Though there is no rhythmical correspondence here, and the syllabic lengths only correspond roughly, the ‘antistrophic’ structure is obvious.
Gorgias, if we may condemn him on the evidence of a single short fragment, seems to have affected rhyme—at any rate his collocation of γνώμην and ῥώμην cannot have been accidental—and the similar sound of the endings of the two clauses in the first passage quoted above proves that Antiphon at any rate took no pains to avoid such natural assonance. In an inflexional language, where there is always a strong probability that a rhyme will occur wherever we have to use an adjective agreeing with a noun, or two verbs in the same tense and person, some ingenuity has to be employed at times to avoid a rhyme, and Antiphon here, at any rate, did not choose to avoid it. The use of rhyme in verse seems to have been offensive to the Greek ear;[58] perhaps for that very reason it may have been at times desirable in prose, its harshness producing the same kind of effect which Antiphon elsewhere attains by the use of uncommon words.
Hiatus is of fairly common occurrence in Antiphon, and I cannot point to any certain instance of an attempt to avoid it by a change from the natural order of words.

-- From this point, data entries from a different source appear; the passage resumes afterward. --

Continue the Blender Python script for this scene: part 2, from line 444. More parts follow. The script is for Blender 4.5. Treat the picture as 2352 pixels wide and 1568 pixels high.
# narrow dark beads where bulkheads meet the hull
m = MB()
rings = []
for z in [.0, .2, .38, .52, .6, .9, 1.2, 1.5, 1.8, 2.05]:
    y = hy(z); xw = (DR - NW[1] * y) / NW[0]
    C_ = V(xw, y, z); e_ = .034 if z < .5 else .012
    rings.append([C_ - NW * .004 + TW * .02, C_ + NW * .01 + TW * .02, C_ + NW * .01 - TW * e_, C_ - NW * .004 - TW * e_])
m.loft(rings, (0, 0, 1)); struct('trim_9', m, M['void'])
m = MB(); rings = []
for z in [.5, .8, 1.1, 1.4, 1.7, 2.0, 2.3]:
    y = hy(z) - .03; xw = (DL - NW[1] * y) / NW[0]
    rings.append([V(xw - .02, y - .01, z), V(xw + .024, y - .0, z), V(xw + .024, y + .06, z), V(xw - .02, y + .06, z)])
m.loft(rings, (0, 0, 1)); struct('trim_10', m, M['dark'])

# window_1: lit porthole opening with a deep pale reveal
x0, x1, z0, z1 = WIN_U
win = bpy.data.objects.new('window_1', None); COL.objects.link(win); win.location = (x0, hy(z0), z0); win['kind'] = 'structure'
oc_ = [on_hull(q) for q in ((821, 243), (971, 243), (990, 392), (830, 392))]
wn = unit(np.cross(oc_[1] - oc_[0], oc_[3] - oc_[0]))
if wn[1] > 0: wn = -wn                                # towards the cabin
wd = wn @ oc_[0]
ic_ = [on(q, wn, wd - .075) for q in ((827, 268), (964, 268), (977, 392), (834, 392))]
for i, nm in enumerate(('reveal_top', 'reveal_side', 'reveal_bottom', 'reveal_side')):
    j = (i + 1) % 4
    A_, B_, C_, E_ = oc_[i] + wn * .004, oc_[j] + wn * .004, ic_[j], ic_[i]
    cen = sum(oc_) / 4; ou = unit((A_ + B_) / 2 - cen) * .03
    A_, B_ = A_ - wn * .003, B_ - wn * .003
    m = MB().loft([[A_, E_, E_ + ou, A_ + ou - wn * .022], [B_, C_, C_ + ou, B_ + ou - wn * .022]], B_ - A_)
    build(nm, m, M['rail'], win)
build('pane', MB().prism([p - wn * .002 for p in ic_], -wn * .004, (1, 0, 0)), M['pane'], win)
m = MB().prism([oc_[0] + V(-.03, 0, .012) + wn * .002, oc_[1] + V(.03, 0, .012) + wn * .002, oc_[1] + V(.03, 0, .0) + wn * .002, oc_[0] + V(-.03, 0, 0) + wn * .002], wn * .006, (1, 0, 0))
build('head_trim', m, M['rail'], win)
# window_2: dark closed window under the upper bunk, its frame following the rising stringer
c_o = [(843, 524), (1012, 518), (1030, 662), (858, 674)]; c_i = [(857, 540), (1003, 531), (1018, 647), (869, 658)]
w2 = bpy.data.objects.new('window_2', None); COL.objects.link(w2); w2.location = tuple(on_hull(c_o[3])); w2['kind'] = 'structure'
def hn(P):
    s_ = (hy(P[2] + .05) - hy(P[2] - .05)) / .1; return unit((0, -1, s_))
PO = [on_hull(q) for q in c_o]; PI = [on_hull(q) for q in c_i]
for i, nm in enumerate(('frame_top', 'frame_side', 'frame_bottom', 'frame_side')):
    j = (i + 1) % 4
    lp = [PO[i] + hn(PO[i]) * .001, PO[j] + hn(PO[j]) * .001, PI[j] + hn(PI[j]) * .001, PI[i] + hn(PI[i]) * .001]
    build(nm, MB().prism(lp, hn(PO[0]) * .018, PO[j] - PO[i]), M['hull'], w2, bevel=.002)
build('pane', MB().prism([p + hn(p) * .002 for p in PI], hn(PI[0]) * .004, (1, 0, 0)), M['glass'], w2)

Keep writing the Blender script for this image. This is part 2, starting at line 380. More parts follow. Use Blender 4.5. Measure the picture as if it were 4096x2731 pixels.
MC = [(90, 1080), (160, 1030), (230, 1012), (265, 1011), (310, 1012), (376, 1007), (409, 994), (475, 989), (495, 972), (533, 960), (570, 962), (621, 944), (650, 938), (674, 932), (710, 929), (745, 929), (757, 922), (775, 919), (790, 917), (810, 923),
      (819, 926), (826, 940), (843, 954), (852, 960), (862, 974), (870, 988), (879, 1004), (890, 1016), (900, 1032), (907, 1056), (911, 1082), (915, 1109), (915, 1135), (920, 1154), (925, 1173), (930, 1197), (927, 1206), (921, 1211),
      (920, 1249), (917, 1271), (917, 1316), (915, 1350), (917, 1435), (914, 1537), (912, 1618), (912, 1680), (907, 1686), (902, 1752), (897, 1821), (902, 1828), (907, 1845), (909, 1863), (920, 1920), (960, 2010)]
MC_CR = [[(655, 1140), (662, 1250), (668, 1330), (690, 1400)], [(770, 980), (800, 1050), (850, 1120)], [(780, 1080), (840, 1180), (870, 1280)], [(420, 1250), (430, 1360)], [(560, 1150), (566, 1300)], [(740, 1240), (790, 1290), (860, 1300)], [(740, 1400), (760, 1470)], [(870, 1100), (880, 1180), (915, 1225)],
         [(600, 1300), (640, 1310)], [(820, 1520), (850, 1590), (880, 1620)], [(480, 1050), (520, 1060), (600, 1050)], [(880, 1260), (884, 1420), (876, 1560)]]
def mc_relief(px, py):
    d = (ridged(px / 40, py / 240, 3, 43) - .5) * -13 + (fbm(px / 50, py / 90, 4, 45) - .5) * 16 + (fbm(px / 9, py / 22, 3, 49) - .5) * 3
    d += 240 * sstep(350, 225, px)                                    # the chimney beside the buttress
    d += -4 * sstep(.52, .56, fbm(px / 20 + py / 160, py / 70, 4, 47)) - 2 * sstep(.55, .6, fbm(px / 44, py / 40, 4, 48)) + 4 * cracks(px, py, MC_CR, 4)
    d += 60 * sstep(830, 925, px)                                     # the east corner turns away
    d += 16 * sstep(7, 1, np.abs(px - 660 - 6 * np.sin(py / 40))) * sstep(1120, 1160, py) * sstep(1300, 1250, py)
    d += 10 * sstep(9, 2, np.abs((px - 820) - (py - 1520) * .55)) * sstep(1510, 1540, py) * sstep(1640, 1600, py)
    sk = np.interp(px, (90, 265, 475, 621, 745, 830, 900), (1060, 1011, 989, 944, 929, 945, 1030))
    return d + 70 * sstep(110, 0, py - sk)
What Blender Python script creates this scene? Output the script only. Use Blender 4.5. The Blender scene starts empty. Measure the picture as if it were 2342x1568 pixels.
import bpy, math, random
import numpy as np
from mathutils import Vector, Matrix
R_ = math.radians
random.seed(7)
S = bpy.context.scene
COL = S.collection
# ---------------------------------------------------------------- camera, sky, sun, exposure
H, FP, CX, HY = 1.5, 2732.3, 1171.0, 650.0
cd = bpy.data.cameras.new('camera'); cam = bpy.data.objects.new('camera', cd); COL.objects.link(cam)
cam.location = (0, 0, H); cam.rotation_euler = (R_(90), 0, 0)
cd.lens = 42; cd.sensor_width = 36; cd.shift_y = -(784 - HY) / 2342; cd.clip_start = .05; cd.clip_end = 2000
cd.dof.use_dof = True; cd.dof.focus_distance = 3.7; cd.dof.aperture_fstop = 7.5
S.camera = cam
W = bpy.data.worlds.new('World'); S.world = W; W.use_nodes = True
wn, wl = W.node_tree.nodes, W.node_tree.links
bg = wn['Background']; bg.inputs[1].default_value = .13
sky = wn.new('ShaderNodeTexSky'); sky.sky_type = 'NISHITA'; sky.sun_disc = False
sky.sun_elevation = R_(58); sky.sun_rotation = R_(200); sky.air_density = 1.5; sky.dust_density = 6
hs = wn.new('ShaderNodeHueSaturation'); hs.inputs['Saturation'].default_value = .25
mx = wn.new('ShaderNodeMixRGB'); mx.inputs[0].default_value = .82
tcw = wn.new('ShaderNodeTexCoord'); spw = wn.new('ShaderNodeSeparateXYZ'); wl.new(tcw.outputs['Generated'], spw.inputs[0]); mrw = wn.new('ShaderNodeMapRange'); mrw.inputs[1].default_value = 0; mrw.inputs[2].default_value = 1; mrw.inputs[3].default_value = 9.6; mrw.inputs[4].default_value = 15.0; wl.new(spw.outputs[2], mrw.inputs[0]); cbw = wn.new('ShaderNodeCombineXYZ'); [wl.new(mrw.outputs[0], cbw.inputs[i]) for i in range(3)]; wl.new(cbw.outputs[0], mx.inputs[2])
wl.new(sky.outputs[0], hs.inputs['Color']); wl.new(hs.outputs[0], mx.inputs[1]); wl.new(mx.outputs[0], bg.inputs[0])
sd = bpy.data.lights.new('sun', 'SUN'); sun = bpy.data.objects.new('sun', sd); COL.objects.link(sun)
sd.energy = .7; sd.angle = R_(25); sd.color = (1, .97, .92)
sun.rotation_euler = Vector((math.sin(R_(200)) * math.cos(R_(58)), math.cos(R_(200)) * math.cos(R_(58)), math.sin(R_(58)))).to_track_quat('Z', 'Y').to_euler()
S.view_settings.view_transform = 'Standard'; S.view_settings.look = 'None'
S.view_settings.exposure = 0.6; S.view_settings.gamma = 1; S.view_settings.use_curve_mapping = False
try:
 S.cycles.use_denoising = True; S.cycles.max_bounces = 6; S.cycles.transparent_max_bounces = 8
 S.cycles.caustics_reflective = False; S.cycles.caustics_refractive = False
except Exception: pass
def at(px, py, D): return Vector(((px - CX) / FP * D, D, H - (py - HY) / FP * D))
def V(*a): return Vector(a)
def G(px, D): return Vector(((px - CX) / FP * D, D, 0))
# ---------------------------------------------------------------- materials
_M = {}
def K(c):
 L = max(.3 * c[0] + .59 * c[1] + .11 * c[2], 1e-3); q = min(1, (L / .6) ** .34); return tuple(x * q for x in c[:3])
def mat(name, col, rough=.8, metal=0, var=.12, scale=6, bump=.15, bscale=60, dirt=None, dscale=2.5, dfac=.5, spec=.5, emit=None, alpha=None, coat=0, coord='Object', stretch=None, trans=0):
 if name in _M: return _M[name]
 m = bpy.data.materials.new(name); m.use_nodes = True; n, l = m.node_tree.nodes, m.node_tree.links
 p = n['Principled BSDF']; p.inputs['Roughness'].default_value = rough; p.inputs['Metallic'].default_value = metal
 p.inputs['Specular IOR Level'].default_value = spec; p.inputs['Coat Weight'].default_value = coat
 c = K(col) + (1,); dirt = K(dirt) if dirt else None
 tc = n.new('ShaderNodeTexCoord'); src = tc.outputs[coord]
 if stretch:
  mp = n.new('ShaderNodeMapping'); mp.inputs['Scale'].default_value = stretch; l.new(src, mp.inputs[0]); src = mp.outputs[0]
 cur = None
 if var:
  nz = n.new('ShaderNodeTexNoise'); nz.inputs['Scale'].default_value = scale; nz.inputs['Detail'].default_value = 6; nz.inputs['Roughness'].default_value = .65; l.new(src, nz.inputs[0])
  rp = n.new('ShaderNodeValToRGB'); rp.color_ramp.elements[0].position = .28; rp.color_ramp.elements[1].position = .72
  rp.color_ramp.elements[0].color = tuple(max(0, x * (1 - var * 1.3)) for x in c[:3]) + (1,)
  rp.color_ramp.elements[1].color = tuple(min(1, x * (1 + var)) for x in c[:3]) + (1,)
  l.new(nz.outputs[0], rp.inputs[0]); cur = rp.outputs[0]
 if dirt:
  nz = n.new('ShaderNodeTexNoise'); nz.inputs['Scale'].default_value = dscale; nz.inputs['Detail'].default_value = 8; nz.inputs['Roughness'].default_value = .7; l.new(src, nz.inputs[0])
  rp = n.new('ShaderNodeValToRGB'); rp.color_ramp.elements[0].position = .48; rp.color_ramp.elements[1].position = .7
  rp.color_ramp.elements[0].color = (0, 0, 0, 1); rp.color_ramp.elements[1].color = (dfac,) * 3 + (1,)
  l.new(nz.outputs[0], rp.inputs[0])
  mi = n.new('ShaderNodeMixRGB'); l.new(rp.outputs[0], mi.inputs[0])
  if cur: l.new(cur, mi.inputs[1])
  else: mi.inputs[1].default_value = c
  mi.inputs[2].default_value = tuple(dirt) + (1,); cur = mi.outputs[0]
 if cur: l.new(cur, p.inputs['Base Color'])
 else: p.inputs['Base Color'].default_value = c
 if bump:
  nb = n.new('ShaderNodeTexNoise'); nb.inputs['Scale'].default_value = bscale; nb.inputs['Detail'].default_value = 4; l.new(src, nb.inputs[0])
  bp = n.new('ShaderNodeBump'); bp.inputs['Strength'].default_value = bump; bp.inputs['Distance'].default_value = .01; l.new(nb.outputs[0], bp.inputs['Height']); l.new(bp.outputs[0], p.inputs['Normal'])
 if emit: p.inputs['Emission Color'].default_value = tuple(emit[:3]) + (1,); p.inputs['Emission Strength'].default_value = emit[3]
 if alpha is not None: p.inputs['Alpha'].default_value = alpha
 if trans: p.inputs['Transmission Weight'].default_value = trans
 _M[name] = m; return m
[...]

Antiphon draws little from common speech; perhaps his dignity prevented him from enforcing a point by the use of those γνῶμαι—proverbial maxims—which Aristotle recommends; and he seldom has recourse to colloquialisms. We are inclined, however, to put in this class such a phrase as περιέπεσεν οἷς οὐκ ἤθελεν—‘he got what he didn’t want’—used of an unfortunate who has been accidentally killed through his own negligence.
Metaphors are rare, but telling when they do occur, as δίκη κυβερνήσειε—‘May justice steer my course’; ζῶντες κατορωρύγμεθα—‘I am buried in a living tomb,’ used by a man who lost his only son; or, again, the appeal of the prisoner to the jury not to condemn him to death—ἀνίατος γὰρ ἡ μετάνοια τῶν τοιούτων ἐστίν—‘Repentance for such a deed can never cure it.’
Some exaggeration of language is permitted to an orator. The defendant in the first tetralogy thus appeals for pity—‘An old man, an exile and an outcast, I shall beg my bread in a foreign land.’
The so-called ‘figures of thought’ (σχήματα διανοίας) such as irony and rhetorical questions, so frequent in Demosthenes, are scarcely used by Antiphon. There is no instance either of the hypocritical reticence (παράλειψις), also common in later orators, which by a pretence of passing over certain matters in silence hints at more than it could prove.
Greek oratory was much bound by conventions from which even the greatest speakers could not altogether escape. To some extent this may be attributed to the evil influence of the teachers of rhetoric, but by far the greater part of the blame must rest upon the Athenian audiences.